We have this amazing group of viewers where we can do a joke without explaining the joke. You had to watch episode seven last season otherwise you don’t get what Gary’s talking about and that’s one of the great things about our audience, which is they’re really smart and they’re good with it. It’s a callback to episode seven from season five and we’re not explaining it. You either get it or you don’t.
What does this mean from here, is it still somewhat unfinished between Selina and Tom?
I don’t believe it’s finished. Despite the fact that Tom has a wife and baby on the way. In some ways, they’re never going to be finished. There’s no satisfactory answer. It’s not like the end of the third Batman movie where you’re going to see Batman and Catwoman having dinner in France — that’s not this.
Would you go so far as to say Tom is Selina’s soulmate?
If you think about these different guys that Selina’s been around, in his desires for the presidency and their similar background of rising up in the Senate, he certainly gets her. In some different way with Ambassador Jaffar (Usman Ally), the way the two of them were taking on geopolitical issues was fun to her because she had in a way an equal partner. That’s something very specific with Selina. With Andrew and some of these other guys, like Ray the trainer if you go that far back, a lot of them are lesser guys. I’m not the spokesperson for strong, powerful women, but I think it’s an issue of strong, powerful women wanting and being able to find an equal. Especially when so many guys like Tom James are dating young trophy wives.
What does it say that both Hugh and Andrew moved on from Selina with these younger blondes?
With Andrew, I think of him as moving onto anything and everything. Andrew basically gets any woman he wants, there’s something very charismatic about him. Tom is following a little bit of a stereotypical path of a big hedge fund, older-guy type who finds this blonde trophy wife. That’s not unknown in the greater New York City area.

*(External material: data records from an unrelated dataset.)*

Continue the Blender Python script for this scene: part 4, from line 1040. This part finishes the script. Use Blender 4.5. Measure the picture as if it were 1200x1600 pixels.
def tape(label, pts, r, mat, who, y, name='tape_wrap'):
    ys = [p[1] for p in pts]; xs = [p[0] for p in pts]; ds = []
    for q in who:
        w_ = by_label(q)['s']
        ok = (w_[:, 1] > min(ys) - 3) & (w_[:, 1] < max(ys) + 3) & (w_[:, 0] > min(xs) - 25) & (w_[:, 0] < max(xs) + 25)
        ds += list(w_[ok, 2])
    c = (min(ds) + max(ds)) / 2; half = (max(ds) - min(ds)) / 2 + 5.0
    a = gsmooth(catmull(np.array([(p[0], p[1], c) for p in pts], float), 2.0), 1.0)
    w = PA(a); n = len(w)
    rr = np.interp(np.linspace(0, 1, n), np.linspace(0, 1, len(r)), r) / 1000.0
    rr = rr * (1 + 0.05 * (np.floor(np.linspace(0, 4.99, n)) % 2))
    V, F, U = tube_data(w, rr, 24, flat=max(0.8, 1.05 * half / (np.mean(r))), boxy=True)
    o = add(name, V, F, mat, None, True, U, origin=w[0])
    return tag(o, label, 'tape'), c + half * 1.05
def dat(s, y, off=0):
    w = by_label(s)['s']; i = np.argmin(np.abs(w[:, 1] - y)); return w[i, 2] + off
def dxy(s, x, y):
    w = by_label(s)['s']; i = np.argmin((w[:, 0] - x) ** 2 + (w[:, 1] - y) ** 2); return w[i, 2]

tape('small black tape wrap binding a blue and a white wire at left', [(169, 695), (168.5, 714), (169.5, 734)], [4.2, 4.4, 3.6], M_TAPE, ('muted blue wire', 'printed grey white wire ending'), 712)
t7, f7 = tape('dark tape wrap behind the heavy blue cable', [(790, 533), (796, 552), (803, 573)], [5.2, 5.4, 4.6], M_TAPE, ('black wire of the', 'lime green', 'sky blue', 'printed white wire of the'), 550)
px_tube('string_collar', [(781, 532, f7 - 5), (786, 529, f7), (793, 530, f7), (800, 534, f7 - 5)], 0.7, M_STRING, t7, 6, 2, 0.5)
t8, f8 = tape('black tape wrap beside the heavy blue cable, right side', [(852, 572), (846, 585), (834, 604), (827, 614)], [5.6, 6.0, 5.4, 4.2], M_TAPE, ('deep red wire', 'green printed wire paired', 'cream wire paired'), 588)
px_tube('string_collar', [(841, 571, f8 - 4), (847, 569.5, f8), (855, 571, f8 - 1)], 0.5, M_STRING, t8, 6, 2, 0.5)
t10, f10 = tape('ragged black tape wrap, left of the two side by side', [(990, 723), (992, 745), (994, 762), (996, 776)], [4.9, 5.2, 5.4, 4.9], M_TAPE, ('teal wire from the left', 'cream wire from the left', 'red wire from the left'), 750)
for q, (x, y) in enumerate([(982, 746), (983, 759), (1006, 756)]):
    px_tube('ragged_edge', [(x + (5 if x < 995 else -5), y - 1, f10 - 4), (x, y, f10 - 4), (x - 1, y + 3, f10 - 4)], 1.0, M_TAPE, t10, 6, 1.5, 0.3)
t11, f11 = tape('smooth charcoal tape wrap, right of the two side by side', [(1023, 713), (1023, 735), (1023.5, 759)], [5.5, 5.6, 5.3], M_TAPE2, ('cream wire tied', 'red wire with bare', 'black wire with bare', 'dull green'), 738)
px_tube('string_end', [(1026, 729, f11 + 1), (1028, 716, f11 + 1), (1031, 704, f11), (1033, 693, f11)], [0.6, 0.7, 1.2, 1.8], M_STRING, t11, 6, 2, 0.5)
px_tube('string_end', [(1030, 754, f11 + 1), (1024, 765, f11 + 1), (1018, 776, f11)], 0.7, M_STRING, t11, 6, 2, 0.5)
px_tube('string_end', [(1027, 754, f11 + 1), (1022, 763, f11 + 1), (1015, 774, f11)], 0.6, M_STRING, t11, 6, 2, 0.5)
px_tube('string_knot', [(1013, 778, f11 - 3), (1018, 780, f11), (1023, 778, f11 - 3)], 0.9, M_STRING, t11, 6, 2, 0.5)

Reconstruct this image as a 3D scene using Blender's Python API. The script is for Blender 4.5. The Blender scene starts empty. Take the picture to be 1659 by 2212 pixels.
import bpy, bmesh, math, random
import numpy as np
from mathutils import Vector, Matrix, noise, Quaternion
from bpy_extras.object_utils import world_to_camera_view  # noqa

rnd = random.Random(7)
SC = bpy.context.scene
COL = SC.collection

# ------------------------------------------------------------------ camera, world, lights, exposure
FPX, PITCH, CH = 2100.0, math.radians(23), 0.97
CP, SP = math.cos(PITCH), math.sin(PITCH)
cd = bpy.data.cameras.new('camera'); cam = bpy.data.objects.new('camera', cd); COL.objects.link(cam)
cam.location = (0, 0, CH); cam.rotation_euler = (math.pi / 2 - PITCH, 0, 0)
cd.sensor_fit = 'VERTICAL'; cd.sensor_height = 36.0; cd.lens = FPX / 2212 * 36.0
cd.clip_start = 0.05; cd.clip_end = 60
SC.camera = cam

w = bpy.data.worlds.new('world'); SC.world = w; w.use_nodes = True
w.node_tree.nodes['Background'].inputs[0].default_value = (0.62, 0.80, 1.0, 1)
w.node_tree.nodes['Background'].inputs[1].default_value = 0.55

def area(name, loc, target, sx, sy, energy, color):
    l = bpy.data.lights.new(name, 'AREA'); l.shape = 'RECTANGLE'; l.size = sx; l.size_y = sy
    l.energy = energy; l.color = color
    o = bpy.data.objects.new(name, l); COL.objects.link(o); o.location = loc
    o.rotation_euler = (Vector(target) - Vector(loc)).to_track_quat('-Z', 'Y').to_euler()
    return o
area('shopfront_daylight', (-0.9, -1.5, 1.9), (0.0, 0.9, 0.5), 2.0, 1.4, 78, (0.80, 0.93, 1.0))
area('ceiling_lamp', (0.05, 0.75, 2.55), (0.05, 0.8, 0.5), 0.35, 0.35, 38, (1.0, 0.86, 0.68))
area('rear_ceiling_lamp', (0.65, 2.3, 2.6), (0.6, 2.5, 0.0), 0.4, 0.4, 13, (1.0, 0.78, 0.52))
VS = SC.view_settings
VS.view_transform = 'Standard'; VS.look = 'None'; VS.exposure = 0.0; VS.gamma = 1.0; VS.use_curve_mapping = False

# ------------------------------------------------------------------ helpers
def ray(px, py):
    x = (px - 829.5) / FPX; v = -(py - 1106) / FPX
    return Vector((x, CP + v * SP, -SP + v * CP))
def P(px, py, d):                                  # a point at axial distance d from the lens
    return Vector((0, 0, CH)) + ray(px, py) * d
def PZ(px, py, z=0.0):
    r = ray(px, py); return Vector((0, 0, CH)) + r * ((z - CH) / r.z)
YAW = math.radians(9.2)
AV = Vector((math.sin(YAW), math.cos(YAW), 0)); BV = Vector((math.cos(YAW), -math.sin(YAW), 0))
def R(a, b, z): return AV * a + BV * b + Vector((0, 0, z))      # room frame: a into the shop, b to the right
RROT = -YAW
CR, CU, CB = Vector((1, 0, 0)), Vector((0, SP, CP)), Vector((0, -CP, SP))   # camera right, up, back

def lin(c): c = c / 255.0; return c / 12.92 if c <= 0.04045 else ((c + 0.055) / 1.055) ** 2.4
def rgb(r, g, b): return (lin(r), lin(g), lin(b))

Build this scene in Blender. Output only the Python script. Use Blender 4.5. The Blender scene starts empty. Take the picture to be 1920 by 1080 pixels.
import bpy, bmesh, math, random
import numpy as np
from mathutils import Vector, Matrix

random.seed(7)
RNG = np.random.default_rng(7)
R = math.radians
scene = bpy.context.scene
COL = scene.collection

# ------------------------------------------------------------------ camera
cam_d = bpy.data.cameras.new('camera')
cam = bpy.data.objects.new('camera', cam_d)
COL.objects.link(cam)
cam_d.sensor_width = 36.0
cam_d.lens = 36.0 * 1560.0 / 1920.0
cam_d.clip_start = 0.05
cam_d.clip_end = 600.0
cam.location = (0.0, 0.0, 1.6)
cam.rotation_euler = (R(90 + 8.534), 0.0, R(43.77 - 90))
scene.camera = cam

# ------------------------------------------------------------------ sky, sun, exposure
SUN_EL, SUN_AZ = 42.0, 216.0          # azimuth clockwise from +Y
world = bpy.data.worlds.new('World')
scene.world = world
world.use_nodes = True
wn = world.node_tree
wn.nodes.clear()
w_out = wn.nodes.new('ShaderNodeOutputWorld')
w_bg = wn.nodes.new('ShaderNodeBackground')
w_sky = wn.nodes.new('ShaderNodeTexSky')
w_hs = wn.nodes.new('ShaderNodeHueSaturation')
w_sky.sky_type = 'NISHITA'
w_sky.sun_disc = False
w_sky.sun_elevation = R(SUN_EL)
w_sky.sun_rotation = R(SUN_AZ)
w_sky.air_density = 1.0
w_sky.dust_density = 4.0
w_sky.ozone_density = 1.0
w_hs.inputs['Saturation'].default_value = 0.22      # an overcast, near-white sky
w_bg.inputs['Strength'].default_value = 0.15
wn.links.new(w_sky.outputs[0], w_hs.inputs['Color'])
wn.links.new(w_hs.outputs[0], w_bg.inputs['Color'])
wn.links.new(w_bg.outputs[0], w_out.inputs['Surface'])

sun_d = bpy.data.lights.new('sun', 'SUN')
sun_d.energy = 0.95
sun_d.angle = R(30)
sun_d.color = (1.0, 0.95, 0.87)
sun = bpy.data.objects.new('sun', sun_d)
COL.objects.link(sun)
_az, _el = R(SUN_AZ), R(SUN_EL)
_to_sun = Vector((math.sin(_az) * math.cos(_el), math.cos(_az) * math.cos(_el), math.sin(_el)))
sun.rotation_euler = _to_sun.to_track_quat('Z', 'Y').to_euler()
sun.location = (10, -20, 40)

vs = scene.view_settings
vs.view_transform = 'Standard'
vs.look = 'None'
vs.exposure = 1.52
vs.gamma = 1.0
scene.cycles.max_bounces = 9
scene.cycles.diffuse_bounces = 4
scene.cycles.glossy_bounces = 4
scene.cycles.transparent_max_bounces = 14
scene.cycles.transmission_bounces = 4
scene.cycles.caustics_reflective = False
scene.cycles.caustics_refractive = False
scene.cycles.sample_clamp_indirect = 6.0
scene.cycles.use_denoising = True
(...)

You’ve talked about Selina’s inability and desire to break the Andrew cycle with the men in her life. Is Tom breaking the cycle and is there some alternate world where they could actually work?
I think once upon a time maybe, now I think they wish they could. But it’s hard to say if it ever really could.
All season long Selina has been saying she spent time away at the “spa,” and now she finally comes clean to Tom and spits out that she thought about him while in the “loony bin.” Why is she honest now?
She tells a lot of truths in that scene to him in particular that she doesn’t to a lot of other people. She calls it a loony bin and doesn’t say “spa.” In that scene, Julia has this amazing ability to play so many emotions at one time. When she has this revelatory moment at the end where she talks about having a crush on him and about Tom holding her hand, I get little chills from that every time I watch that. Both the rawness of emotion and the believability and the realization of perhaps what could have been. It’s Selina unrecognizable for a minute, in a great way.
Did you toy with a version where they weren’t interrupted and went at it again?
No, it’s always interrupted. These things never quite finish themselves the way you want to.